"no variable or argument declarations are necessary."

Frithiof Andreas Jensen frithiof.jensen at die_spammer_die.ericsson.com
Tue Oct 4 05:57:45 EDT 2005


"bruno modulix" <onurb at xiludom.gro> wrote in message
news:43412d69$0$11141$626a14ce at news.free.fr...
> James A. Donald wrote:
> > I am contemplating getting into Python, which is used by engineers I
> > admire - google and Bram Cohen, but was horrified
>
> "horrified" ???
>
> Ok, so I'll give you more reasons to be 'horrified':
> - no private/protected/public access restriction - it's just a matter of
> conventions ('_myvar' -> protected, '__myvar' -> private)
> - no constants (here again just a convention : a name in all uppercase
> is considered a constant - but nothing will prevent anyone to modify it)
> - possibility to add/delete attributes to an object at runtime
> - possibility to modify a class at runtime
> - possibility to change the class of an object at runtime
> - possibility to rebind a function name at runtime
> ....
>
> If you find all this horrifying too, then hi-level dynamic languages are
> not for you !-)

Not to mention that since the O.P. seem to assume that the compiler will
protect against deliberate subversion by evil programmers then he must be
further "horrified" to learn that, although it is harder to do the above in
f.ex. C++, it is not at all impossible, a carefully crafted pointer or a
little devious sub-classing goes a long way.

If all else fails, The humble Linker holds the Word of Power!

Tampering with linking is both the easiest way to subvert code reviews,
language checks and boundaries and also the hardest to discover because the
tampering will be buried somewhere deep inside the build process, the part
that never, ever gets reviewed because it is automated anyway and too
complex entirely so nobody sane will actually mess with it once it "works"
i.e. produces runnable code!.

Finally, given proper  permissions, one can of course re-link the binary
executable, should the occasion merit.
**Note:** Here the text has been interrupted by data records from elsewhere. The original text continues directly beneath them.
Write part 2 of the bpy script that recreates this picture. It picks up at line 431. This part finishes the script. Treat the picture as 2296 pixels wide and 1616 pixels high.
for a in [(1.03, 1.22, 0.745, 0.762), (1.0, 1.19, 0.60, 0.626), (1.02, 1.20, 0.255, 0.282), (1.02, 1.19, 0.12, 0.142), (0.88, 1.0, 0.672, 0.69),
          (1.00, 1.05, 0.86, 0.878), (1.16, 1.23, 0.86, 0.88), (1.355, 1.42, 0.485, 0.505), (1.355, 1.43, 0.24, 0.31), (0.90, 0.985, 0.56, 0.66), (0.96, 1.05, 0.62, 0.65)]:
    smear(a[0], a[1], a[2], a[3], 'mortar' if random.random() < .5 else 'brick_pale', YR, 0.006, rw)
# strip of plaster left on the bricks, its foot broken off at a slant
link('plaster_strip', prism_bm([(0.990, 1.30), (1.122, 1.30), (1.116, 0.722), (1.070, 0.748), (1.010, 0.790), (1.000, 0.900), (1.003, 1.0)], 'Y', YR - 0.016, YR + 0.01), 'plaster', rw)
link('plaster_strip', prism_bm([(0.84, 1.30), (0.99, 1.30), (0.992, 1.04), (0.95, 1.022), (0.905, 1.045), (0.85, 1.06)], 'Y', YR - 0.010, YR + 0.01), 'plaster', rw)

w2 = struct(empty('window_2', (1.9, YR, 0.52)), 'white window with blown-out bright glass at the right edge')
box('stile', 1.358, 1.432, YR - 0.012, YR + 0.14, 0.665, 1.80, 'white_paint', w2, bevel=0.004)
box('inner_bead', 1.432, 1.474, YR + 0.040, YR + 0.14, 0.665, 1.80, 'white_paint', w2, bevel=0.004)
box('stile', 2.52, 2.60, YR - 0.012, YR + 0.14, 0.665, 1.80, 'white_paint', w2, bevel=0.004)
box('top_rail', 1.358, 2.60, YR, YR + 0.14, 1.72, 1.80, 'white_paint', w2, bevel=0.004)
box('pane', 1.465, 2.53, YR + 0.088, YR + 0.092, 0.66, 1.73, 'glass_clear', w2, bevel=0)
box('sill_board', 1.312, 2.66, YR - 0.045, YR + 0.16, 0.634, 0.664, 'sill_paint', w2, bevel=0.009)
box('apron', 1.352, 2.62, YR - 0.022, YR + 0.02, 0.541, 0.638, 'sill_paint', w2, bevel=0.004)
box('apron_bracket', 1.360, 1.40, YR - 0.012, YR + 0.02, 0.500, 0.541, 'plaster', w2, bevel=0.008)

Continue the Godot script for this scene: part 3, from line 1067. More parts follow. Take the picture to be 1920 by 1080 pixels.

Like when one needs HIP in Telnet
which is an absolute b****rd to build on a modern Linux box. (Somebody build
that *once* in maybe 1978, I think ;-) One can replace classes in Jar
archives too - possibly one can even get the Java runtime to load the "new
version" of a jar archive in preference to the shipped one ...


I.O.W:

Superficially, the compile-time checks of Java and C++ provides some checks
& boundaries but it comes at the expense of much more machinery with many
more intricate movable parts than *also* can be interfered with (or broken).

Python is simple and self-contained, thus it is pretty obvious - or at least
not too difficult, to check what *actually* goes on with an application.

If there is no trust, nothing can be done safely. If there is trust, then
most of the percieved safety just get in the way of work.